Artist or Maker: Gillian Wearing (b. 1963)
Exhibited: Chicago, Museum of Contemporary Art, No Harm in Looking, May-August 2001.
Literature: R. Ferguson, et. al., Gillian Wearing, London, 1999, p. 49 (one from the series illustrated).
Provenance: Maureen Paley Interim Art, London
Notes: These photographs, are among Gillian Wearing's first works and established her reputation in contemporary art. She approached strangers in a busy area of South London, asked them to write down what they were thinking at that moment on a piece of cardboard, and (with their permission) took their picture as they held their signs. The project yielded not only a mixed bag of handwriting but a manifold range of statements and questions, from "Will Britain get through this recession?" to "I have been certified as mildly insane." Some were humorous, others tragic; some banal, others introspective; some vague, others quite frank. In one of the most arresting and well-known images in the series, one passerby, a dapper young man with a calm face and professional attire, grips a sign that reads "I'm desperate."

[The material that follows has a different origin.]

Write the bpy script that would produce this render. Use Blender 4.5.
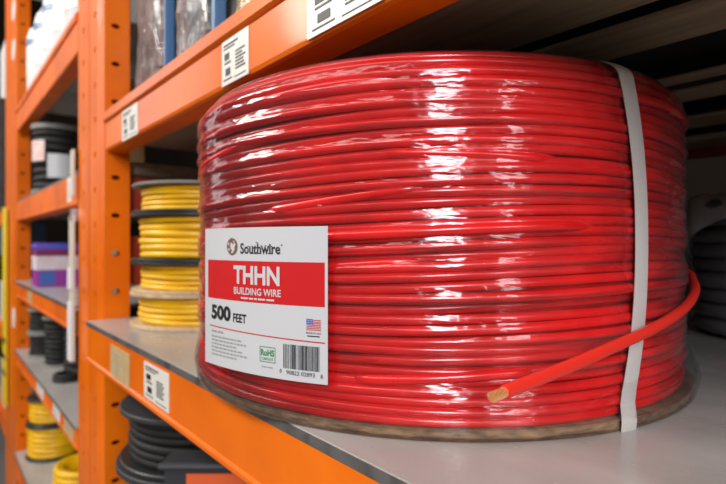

Wearing explained that the tacit collaboration between photographer and subject in this work "interrupts the logic of photo-documentary and snapshot photography by the subject's clear collusion and engineering of their own representation" (quoted in Signs that say what you want them to say and not Signs that say what someone else wants you to say 1992-1993, London, 1997). In Wearing's hands, masking often becomes an unlikely vehicle for confession, and her work is a thoughtfully compelling consideration of how humans see, represent, and conceal themselves, of how outward signs do (or do not) reflect inner thoughts and feelings, of the complexity of contemporary identity.